[Begin INPUT ROWS]

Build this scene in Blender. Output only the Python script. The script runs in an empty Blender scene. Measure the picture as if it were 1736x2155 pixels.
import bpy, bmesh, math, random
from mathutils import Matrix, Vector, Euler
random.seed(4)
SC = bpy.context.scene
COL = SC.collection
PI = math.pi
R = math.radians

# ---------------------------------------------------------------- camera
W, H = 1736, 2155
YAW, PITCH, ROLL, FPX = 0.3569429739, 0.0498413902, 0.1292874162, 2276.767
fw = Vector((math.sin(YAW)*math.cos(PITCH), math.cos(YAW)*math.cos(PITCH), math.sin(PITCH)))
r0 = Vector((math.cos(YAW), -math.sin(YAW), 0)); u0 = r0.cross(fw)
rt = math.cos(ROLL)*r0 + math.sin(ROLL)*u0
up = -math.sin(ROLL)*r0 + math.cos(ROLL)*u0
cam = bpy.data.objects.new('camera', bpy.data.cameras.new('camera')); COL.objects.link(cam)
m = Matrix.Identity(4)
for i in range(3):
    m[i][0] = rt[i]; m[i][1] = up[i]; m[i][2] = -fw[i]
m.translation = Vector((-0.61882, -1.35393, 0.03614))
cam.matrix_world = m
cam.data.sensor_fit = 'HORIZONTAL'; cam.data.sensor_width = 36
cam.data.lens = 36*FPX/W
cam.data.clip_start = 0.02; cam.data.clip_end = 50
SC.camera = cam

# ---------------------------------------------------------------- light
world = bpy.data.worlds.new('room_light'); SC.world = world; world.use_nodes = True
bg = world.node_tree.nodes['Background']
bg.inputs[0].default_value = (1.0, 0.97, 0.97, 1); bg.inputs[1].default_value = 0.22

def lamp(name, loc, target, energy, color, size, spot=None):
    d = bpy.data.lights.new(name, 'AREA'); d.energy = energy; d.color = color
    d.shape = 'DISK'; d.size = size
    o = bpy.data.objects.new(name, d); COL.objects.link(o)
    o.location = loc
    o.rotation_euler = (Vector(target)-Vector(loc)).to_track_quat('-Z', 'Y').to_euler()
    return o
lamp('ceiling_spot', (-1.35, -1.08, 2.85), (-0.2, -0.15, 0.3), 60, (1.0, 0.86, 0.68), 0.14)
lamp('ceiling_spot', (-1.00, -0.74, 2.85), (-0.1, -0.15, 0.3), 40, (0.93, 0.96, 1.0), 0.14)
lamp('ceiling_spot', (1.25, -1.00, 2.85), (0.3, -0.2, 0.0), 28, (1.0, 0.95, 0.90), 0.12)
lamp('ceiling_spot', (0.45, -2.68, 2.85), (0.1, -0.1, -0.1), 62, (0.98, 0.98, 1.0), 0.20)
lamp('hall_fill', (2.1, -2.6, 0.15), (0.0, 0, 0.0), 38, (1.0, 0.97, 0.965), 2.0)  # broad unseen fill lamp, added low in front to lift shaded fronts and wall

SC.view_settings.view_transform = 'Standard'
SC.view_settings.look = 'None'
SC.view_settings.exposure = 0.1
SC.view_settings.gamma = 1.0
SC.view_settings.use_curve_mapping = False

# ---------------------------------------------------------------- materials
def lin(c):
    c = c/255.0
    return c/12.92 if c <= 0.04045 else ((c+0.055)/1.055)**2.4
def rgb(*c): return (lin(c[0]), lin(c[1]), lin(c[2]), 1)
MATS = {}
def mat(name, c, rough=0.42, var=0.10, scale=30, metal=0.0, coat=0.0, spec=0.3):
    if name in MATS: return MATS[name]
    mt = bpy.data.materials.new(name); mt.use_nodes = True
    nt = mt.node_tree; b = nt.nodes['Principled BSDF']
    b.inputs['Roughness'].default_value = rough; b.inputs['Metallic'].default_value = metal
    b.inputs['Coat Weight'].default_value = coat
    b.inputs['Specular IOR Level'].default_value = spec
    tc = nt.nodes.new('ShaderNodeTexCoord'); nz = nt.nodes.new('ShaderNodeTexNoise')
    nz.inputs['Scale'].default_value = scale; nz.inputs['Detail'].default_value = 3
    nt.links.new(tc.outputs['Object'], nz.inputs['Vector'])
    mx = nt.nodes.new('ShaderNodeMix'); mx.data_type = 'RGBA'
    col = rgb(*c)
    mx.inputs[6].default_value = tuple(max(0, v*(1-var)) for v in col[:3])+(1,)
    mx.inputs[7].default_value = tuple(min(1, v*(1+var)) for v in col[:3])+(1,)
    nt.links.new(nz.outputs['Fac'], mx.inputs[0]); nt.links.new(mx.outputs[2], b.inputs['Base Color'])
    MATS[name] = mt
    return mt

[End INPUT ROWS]
[Begin INPUT ROWS]

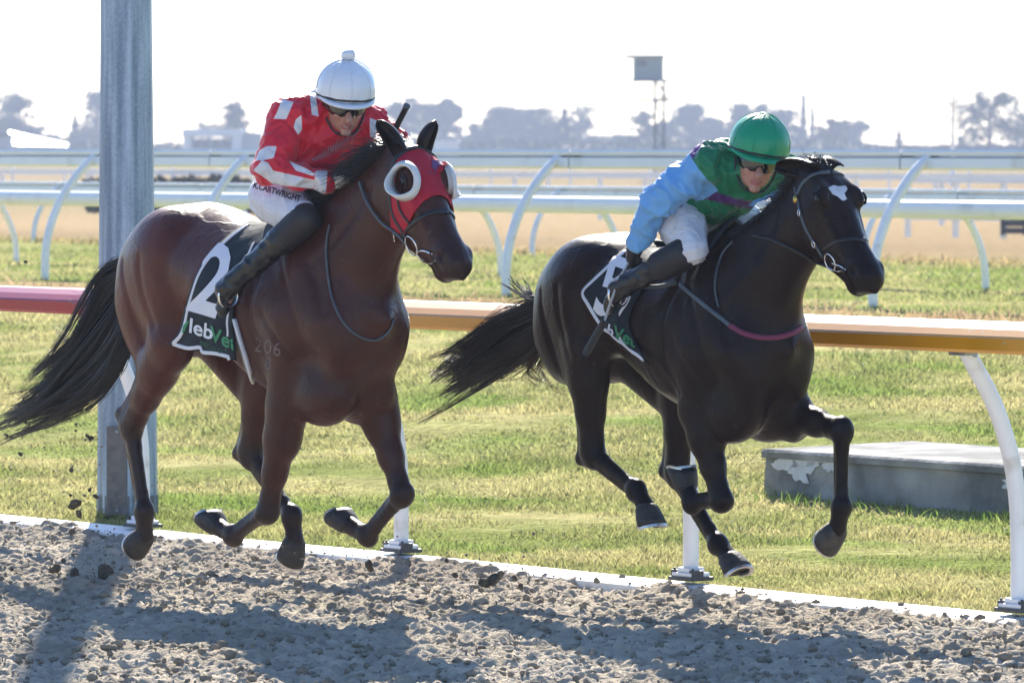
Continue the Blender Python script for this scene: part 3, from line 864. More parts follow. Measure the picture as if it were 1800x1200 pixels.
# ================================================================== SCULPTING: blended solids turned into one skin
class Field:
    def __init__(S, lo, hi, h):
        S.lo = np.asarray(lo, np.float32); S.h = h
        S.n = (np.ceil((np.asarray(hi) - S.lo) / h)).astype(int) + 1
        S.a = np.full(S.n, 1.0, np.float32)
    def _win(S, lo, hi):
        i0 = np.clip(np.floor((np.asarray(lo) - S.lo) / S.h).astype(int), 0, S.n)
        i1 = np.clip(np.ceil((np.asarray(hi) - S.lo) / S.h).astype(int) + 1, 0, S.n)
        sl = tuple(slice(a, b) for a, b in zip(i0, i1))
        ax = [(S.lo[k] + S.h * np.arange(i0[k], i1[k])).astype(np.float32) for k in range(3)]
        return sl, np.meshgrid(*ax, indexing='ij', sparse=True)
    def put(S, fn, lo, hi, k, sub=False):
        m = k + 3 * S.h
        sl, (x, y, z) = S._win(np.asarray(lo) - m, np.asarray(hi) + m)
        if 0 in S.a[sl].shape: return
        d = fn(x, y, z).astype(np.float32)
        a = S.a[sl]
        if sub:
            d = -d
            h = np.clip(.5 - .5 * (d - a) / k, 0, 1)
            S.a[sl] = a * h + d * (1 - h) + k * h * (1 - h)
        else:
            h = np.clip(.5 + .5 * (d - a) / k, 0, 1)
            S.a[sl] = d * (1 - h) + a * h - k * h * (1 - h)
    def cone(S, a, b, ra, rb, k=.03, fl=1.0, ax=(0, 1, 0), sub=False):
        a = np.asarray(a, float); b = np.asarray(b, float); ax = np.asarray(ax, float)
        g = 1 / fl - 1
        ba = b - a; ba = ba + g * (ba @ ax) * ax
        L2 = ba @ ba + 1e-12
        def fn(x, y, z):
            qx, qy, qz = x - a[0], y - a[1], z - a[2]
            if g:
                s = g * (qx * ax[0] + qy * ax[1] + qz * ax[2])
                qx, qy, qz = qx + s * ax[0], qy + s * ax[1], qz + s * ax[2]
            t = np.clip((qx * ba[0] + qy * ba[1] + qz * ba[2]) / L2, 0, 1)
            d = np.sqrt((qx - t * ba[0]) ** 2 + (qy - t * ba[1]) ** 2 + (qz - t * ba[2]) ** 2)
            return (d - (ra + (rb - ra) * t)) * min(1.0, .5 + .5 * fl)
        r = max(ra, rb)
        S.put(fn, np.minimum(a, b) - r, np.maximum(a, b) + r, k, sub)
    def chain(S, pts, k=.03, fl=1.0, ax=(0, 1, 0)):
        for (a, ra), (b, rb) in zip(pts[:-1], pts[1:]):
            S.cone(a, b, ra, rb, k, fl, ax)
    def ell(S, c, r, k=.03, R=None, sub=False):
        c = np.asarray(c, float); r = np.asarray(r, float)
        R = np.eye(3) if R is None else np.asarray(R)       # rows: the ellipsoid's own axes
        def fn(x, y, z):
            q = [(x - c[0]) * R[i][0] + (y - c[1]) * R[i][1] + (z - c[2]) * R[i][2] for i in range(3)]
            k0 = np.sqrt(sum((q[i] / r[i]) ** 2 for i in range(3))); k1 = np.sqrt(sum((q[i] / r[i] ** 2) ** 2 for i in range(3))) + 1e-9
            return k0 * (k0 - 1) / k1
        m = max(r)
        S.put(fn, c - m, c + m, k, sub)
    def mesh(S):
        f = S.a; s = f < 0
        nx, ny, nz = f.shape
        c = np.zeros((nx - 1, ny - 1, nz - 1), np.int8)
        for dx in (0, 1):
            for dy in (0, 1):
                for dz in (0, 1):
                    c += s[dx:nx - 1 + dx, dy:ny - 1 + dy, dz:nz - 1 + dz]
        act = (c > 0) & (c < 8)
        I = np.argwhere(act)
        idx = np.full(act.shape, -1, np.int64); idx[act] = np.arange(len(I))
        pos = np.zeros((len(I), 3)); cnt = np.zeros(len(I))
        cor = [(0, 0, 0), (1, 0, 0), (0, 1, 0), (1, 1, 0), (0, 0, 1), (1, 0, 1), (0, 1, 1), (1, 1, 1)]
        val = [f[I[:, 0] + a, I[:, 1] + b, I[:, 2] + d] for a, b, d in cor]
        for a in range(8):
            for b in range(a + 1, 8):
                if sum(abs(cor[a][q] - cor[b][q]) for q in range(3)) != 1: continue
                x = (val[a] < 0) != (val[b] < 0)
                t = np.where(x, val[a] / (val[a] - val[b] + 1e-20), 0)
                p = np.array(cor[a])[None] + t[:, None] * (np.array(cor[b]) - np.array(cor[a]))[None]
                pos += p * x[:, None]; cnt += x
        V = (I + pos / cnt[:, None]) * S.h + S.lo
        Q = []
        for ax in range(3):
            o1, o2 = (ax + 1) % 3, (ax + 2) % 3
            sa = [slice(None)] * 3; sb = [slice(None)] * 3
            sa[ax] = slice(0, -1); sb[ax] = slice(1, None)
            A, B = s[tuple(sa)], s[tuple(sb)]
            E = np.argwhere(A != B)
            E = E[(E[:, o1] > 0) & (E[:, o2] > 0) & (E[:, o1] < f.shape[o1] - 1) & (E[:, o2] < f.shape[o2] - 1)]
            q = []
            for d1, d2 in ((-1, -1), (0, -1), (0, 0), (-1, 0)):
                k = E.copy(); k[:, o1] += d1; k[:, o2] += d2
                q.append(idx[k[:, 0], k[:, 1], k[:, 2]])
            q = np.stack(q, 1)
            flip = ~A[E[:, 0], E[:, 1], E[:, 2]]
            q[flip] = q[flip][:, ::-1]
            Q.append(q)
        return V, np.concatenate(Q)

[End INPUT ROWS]

Retype only what lies between the line bearing "Build this scene" and the line bearing "R = math.radians", keeping both of those lines.

→ **RESULT OF THE TASK**
Build this scene in Blender. Output only the Python script. The script runs in an empty Blender scene. Measure the picture as if it were 1736x2155 pixels.
import bpy, bmesh, math, random
from mathutils import Matrix, Vector, Euler
random.seed(4)
SC = bpy.context.scene
COL = SC.collection
PI = math.pi
R = math.radians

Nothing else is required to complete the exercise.